As participações especiais são todos aqueles músicos que gravaram na pós-produção, e não compunham a banda-base. A escolha deles foi muito natural – no processo da pós, a cada camada que entendíamos ser necessária pensávamos quem seria a melhor pessoa para gravá-la, e (não coincidentemente) eram também grandes amigos. O Jonas Sá gravou na música que ele fez pra mim, o Lucas Oliveira também (essa participação foi muito especial, e a cada instrumento que ele gravava a faixa ia ganhando mais sentido). Precisávamos de percussões em quase todas as faixas, e a pessoa certa pra isso era o Marcelo Callado. Nos vocais, a rainha lady Ledjane Motta (que eu conheci por causa dos trabalhos do Diogo). Nos metais, os afiados Marlon Sette e Altair Martins. A preciosa Joana Queiroz além de compor o naipe de sopros, gravou o solo de “Me Dê a Mão”. A musicalidade da Joana é algo difícil de se definir e estrondoso de se admirar. E por fim, o Guilherme Lírio, que nos acompanhou nas gravações das bases, e que compõe a minha banda nos shows.

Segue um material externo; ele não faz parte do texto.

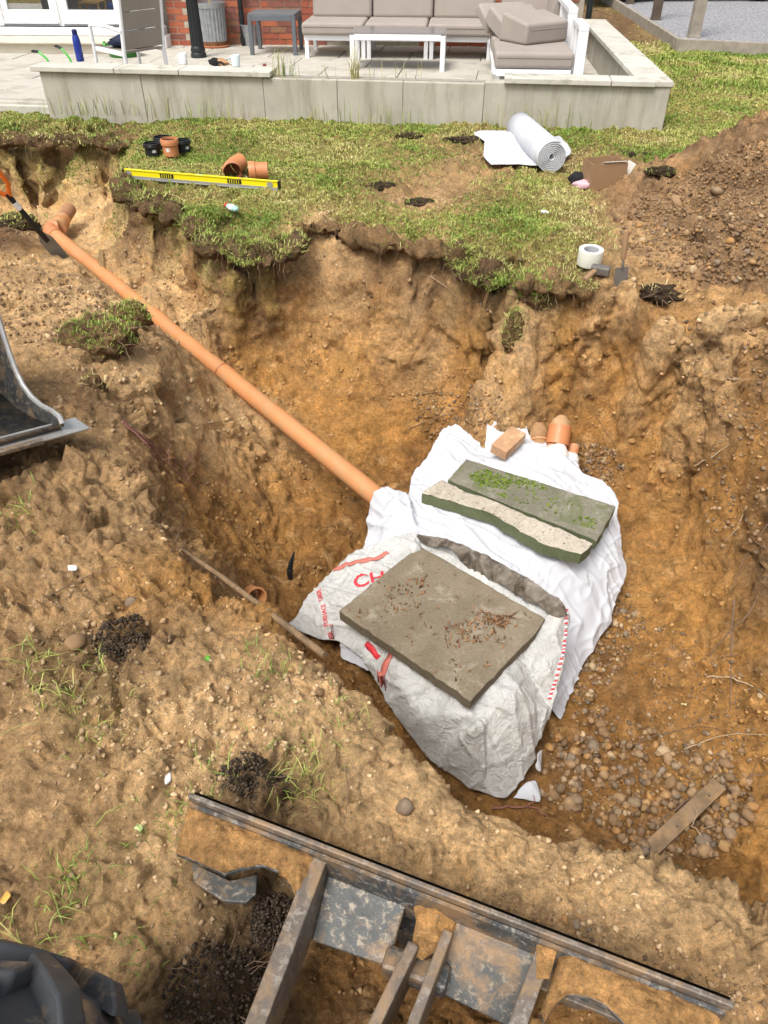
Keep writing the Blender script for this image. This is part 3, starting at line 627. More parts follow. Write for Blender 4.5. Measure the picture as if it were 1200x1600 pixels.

O disco foi produzido pelo cada vez mais requisitado Diogo Strausz. Como foi trabalhar com ele?
O Diogo é um músico incrível. Grande produtor, e os arranjos são o requinte especial. Primeiro a gente ficou amigo, e fomos criando mais intimidade, e alinhando a linguagem e expectativa musical desse disco. Foi uma delícia. Ele além de tudo é muito inteligente emocionalmente, se envolve muito e participa de tudo que vem junto com a produção (divagações e crises existenciais – risos). É impressionante assistir ele trabalhando. Como vêm as criações, como ele administra as funções, e a delicadeza na condução dos músicos. Ele consegue extrair o melhor de todos, e exatamente o que ele vislumbra.
No disco você atua como interprete de compositores como Gui Amabis, Jonas Sá e Lucas Oliveira. A experiência de repaginar ou dar voz a outros cantautores é exercício dos mais difíceis?
Não. Na verdade é essa a minha especialidade, e o meu deleite. A minha tarefa é dar voz. Encontrar a nova fantasia que vou vestir o mesmo personagem. A outra maneira de contar a mesma história. E como eu escolhi canções que têm muito sentido pra mim, fica fácil.
A escolha por fazer releituras de canções como “Radical” (Novos Baianos) e “Deixa Acontecer” (Grupo Revelação) revelam um pouco da sua predileção sonora. Ouvir de tudo parece ser parte essencial do seu trabalho. Procede?
Procede. De fato, eu escuto diversos estilos musicais. Eu gosto de música: se eu me emociono e vejo verdade naquilo, basta. Nem saberia dizer qual a minha predileção, na verdade esse é apenas o primeiro disco, e o mais difícil foi justamente definir quais facetas eu exploraria, porque desejo explorar muitos mais ainda… mas sim, adoro Novos Baianos, e adoro pagode e samba em geral.
O single “Respeito” soa como uma resposta direta a aqueles que seguem alimentando o circulo de ódio a torto e a direito. Como você vê o cenário político/social brasileiro da atualidade?
Acho que não apenas os que circulam o ódio, mas aqueles que simplesmente desconhecem a noção de respeito (e esses são muitos). Acho chocante e aterrorizante o nível de desrespeito que chegamos. É como se agora fosse assumido que o normal é roubar, não tolerar qualquer diferença, ignorar leis e regras, o bem-comum, o espaço comum, os direitos e deveres. Os privilegiados entendem seus facilitadores como direitos. E nem enxergam o oprimido e a opressão – desrespeito. Acho que vivemos o auge de uma crise de responsabilidade. Justamente por ser tão comum transgredir os limites e regras, fica claro como o brasileiro tem dificuldade de enxergar a extensão de cada ato seu, que dirá responder por eles. e aí o desrespeito é mera consequência, quando devia ser pré-requisito.
E a estrada, e o futuro?
A minha banda completa é: Pedro Fonte (bateria), Guilherme Lírio (baixo), Lux Ferreira (teclados), Paulo Emmery (guitarra) e Marcelo Callado (percussão). Os planos são rodar bastante esse show, e também o show bailinho do “Desastre”, eu e o Lux, teclados, beats e voz. Queria fazer muitos festivais e festas, especialmente de rua, não só shows em teatro ou casas de show. Tem um clipe sendo preparado e umas live sessions prontas, já vão ao ar.